Brief: What is the count of lines that hold the word "part"? Give only the number.

Source data:
□ □ □ □ □ □ □

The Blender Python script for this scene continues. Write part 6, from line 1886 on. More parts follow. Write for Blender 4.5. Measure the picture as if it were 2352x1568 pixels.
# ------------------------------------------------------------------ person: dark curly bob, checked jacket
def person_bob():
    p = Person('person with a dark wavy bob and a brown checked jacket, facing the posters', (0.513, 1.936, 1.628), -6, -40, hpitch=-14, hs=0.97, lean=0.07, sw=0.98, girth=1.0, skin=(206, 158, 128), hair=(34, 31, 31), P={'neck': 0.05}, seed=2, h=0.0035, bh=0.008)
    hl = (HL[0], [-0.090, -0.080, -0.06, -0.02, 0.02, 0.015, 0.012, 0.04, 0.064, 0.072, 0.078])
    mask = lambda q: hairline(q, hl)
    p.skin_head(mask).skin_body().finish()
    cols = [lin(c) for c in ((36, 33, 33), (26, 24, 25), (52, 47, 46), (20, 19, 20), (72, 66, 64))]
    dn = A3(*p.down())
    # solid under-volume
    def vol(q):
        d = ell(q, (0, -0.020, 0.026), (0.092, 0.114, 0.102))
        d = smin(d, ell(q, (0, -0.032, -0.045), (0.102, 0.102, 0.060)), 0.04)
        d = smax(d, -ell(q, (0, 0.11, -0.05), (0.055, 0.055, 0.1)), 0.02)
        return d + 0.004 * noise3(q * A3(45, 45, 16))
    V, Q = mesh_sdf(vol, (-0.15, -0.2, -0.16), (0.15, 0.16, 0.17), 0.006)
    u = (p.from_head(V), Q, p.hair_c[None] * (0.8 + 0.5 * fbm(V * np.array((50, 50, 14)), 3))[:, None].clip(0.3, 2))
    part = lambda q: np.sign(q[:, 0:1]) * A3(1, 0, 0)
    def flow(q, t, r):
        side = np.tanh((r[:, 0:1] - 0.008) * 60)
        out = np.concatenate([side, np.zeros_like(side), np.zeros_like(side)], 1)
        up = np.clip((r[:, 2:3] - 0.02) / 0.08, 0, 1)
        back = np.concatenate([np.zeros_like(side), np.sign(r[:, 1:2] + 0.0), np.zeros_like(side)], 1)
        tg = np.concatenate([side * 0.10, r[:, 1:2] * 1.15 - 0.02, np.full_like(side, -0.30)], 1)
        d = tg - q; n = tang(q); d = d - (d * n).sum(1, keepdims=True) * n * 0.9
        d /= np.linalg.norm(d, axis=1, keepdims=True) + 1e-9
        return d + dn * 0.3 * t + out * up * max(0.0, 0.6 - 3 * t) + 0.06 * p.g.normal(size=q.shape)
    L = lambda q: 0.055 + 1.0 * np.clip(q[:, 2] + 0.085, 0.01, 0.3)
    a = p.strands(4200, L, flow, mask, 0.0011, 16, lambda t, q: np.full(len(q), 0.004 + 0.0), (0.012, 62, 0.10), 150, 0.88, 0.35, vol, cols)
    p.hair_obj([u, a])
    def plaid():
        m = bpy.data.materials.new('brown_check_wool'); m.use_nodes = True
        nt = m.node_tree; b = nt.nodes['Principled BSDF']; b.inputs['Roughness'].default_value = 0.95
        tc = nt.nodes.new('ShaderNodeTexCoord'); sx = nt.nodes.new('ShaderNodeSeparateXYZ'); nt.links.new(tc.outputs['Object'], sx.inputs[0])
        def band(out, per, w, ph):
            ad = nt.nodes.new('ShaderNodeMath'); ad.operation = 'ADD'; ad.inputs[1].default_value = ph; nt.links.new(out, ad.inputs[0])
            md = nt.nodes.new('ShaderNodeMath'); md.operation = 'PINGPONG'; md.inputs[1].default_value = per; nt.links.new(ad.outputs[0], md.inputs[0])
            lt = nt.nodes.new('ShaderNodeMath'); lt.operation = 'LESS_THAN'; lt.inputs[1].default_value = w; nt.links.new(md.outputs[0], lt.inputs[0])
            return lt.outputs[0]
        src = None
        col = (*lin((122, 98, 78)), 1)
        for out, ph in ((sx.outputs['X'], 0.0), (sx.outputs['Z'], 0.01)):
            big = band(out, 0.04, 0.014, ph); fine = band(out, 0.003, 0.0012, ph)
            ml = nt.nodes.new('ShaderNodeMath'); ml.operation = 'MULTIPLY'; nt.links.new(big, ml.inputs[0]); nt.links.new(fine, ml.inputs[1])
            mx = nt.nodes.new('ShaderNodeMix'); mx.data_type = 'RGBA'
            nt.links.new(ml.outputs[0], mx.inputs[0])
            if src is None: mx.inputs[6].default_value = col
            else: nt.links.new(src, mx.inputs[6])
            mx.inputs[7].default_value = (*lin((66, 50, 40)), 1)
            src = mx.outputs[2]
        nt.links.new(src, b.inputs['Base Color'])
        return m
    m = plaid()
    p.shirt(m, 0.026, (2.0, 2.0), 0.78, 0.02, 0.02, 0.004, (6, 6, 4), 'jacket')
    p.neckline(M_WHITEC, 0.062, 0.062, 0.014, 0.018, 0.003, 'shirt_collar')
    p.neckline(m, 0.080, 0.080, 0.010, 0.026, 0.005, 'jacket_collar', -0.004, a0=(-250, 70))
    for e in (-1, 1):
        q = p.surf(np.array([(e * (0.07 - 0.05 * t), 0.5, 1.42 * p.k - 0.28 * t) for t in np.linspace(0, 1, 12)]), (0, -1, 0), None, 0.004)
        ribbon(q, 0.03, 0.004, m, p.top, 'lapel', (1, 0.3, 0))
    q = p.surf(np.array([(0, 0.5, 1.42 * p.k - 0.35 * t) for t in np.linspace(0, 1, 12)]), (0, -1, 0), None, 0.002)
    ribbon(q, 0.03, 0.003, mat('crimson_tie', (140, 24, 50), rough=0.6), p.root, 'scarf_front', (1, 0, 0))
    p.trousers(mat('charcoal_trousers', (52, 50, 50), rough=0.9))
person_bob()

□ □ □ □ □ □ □

Right answer: 2